Así, es posible que en 2030 el debate no sea sobre el qué o el cómo de la PAC sino sobre quién la aplicará, quién estará en el cuidado, la gestión y la dirección de las explotaciones agrarias. Tal vez habrá que reinventar también al agricultor y al ganadero y reconvertirle en ecologista de nuevo cuño o declararle especie protegida, en peligro de extinción.
Ahora de la PAC solo se discute por los recortes en su presupuesto, que siempre se presentan como inevitables y los unos y los otros pretenden enmascarar y decir que no existen echando cuentas raras que se camuflan perfectamente en los enormes recovecos de un sistema tan enrevesado como ineficaz. Por eso, puestos y a repensar la PAC por qué no se hace hincapié en eliminar todo el exceso de burocracia que la acompaña y que, al final, suponen coste añadidos para el sector.
En estos momentos puede que haya más funcionarios gestionando la PAC en Bruselas y en todos los países comunitarios que agricultores y ganaderos profesionales en activo. Las Administraciones autonómicas se gastan cada año unos cuantos millones de euros en programas informáticos novedosos, que requieren esfuerzos y gastos ímprobos de instalación y aprendizaje, para solicitar y gestionar unas ayudas que llevan más de veinte años implantadas y de las que Hacienda conoce hasta la última entretela y ya con eso les debería valer.

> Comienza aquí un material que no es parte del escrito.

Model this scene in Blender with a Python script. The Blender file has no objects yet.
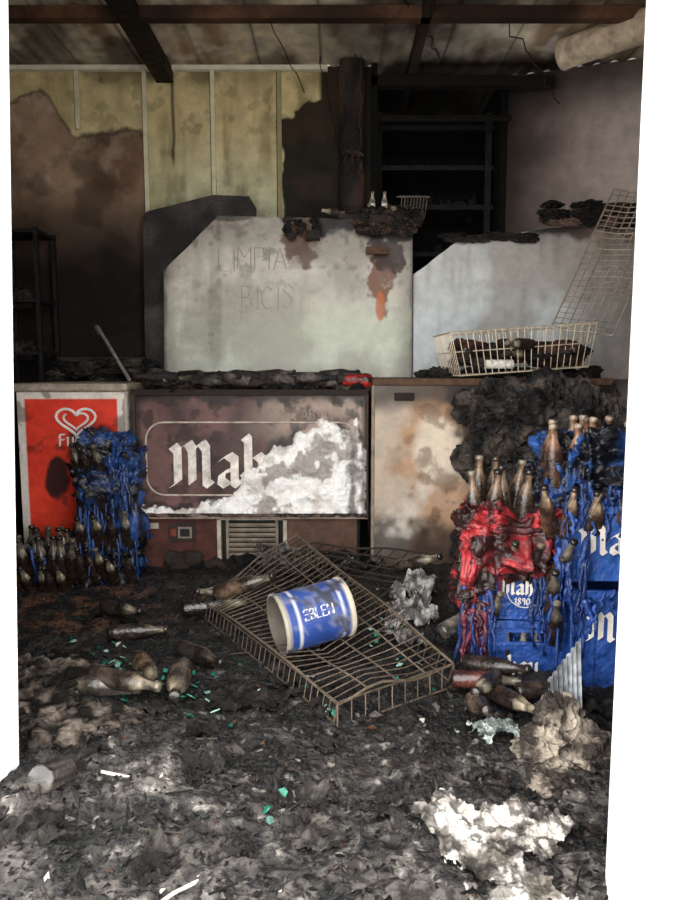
import bpy, math, random
import numpy as np
from mathutils import Matrix, Vector, Euler
random.seed(7); rng=np.random.RandomState(7)
sc=bpy.context.scene
sc.view_settings.view_transform='Standard'
sc.view_settings.gamma=1.08

# ---------------------------------------------------------------- helpers
def C(r,g,b):
    a=np.array([r,g,b],float)/255.
    return np.where(a<=.04045,a/12.92,((a+.055)/1.055)**2.4)
def _h(ix,iy,iz):
    n=(ix.astype(np.int64)*374761393+iy.astype(np.int64)*668265263+iz.astype(np.int64)*2147483647%1000003*97)&0x7fffffff
    n=((n^(n>>13))*1274126177)&0x7fffffff
    n=(n^(n>>16))&0xffff
    return n/65535.
def vn(x,y,z):
    x=np.asarray(x,float);y=np.asarray(y,float)+0*x;z=np.asarray(z,float)+0*x
    ix,iy,iz=np.floor(x),np.floor(y),np.floor(z)
    fx,fy,fz=x-ix,y-iy,z-iz
    fx=fx*fx*(3-2*fx);fy=fy*fy*(3-2*fy);fz=fz*fz*(3-2*fz)
    r=0
    for a in(0,1):
        for b in(0,1):
            for c in(0,1):
                w=(fx if a else 1-fx)*(fy if b else 1-fy)*(fz if c else 1-fz)
                r=r+w*_h(ix+a,iy+b,iz+c)
    return r
def fbm(x,y,z=0,o=4,s=1.):
    x=np.asarray(x,float)*s;y=np.asarray(y,float)*s+0*x;z=np.asarray(z,float)*s+0*x
    r=0;a=.5;t=0
    for i in range(o):
        r=r+a*vn(x+17.3*i,y+5.1*i,z+9.7*i);t+=a;a*=.5;x=x*2.03;y=y*2.03;z=z*2.03
    return r/t
def ridge(x,y,z=0,o=4,s=1.):
    x=np.asarray(x,float)*s;y=np.asarray(y,float)*s+0*x;z=np.asarray(z,float)*s+0*x
    r=0;a=.5;t=0
    for i in range(o):
        r=r+a*(1-np.abs(2*vn(x+31.3*i,y+7.1*i,z+3.7*i)-1));t+=a;a*=.55;x=x*2.1;y=y*2.1;z=z*2.1
    return r/t
def sm(x,a,b):
    t=np.clip((x-a)/(b-a),0,1);return t*t*(3-2*t)
def mix(a,b,t):
    t=np.asarray(t)[...,None]
    return a*(1-t)+b*t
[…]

Pero no, eso es terreno vedado. Al agricultor y al ganadero los recortes que se precisen y los requisitos que quieran, al funcionario ni tocarlo. Ya decían los clásicos que lo único seguro en esta vida son los impuestos (los burócratas que los acompañan) y la muerte. La PAC también morirá porque en algún momento han de acabar estas décadas de agonía a la que la están sometiendo y entonces ocupará su lugar un nuevo fenómeno verde y radiante al servicio de los nuevos principios del ecologismo gobernante, y tal vez habrá un campo sin campesinos.